Figure 3: Budgeted Provincial Expenditures on Transfers to PSE Institutions as a Percentage of Total Provincial Expenditures, Canada and Selected Provinces, 2006-07 to 2026-27

Now over to student aid, where we have a doozy of a puzzle on our hands. In most provinces, there is rarely any change in student aid expenditures from year to year. This year, however, the total budgeted national expenditure on student financial aid is expected to jump by 33% – over a billion dollars – because of a huge increase in expenditures in Ontario.
Figure 4: Total Provincial Expenditures on Student Financial Assistance, Canada and selected Provinces in real $2026, 2006-07 to 2026-27

Now I know what you are going to say: “wait a minute, wasn’t that huge increase in institutional funding paid for by cuts to student aid?”. To which the answer is “yes, but”. I am fairly sure that what we are seeing here is an artifact of different year ends for the ministry (March 31) and for student loans (July 31). The big jump in student aid actually happened last year (2025-26), but is getting booked in fiscal 2026-27.
But of course, this just replaces on question with another: why on earth was there such a big increase in costs in Ontario in 2025-26? The excuse I have heard – that it was due to reductions in the federal program that the province was required to backfill – makes almost no sense to me. The big change in the federal program happened in the 2023-24 academic year and it shouldn’t have taken two years for the effects to kick in at the provincial level. The only other possible answer here is that there was a massive upswing in demand for student aid that occurred in Ontario and only Ontario that raised costs by vastly inflating the client base.
That would cast the Ontario government’s decision to raid OSAP to pay for increases in institutional funding, which I wrote about back here, in a slightly different light. Mainly, it suggests that from the government’s perspective, all those cuts were not cuts at all but just about keeping expenditures roughly in line with previous years’ totals: basically, that it needed to reduce program generosity in order to accommodate a much larger number of clients.
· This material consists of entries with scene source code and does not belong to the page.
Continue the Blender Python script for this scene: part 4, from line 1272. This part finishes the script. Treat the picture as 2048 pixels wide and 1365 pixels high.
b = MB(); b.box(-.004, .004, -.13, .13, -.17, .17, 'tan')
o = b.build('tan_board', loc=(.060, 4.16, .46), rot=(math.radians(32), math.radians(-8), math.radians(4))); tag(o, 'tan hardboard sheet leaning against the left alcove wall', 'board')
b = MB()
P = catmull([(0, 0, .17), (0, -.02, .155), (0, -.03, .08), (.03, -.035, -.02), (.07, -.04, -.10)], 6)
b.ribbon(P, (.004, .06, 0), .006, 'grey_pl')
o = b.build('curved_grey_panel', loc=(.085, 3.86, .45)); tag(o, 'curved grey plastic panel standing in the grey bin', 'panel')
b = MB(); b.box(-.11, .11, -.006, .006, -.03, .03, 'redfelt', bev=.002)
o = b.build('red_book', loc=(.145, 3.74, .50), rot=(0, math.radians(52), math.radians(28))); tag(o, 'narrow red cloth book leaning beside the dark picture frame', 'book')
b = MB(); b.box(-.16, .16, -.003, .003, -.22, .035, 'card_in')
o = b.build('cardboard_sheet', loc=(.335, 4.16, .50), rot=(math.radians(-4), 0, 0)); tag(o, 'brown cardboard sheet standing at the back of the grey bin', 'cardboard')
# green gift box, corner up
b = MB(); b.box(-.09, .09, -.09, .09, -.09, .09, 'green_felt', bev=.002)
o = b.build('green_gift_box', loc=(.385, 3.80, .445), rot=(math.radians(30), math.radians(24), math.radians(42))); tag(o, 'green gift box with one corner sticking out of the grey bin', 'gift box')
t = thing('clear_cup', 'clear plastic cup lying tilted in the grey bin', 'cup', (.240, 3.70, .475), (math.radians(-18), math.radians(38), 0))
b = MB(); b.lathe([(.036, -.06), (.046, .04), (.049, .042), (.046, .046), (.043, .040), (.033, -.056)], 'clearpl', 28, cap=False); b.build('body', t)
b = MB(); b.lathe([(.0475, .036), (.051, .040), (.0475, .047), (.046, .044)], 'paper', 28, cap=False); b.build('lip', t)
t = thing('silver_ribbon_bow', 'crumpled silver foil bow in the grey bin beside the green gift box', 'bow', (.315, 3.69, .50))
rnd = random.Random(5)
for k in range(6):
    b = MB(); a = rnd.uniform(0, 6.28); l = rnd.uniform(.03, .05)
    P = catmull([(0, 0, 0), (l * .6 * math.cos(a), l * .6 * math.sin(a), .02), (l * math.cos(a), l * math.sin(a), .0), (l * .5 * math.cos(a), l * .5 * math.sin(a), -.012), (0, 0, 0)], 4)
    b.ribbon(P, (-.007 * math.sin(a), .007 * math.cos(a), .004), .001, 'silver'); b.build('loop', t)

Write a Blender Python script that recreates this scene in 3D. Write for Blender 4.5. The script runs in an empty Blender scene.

Why the government was not bothered enough to explain this in the first place is an interesting question (it is an enduring mystery how a government than can’t comms its way out of a wet paper bag can have won three consecutive thumping majorities), but it does seem to be the only explanation which satisfies all the known facts.
In any event: the level of increases we are seeing does not come close to covering the losses institutions sustained by the continuing exercise in knee-capping that is the federal Liberals’ student visa policy, which is why even these increases will not, in most cases, be enough to stave off cuts at the institutional level. But it is beginning to look as if like we hit bottom in terms of public funding two years ago and are now on the way back up. That’s a good thing, and we should be thankful. There might not yet be light at the end of the tunnel, but at least it isn’t getting any darker.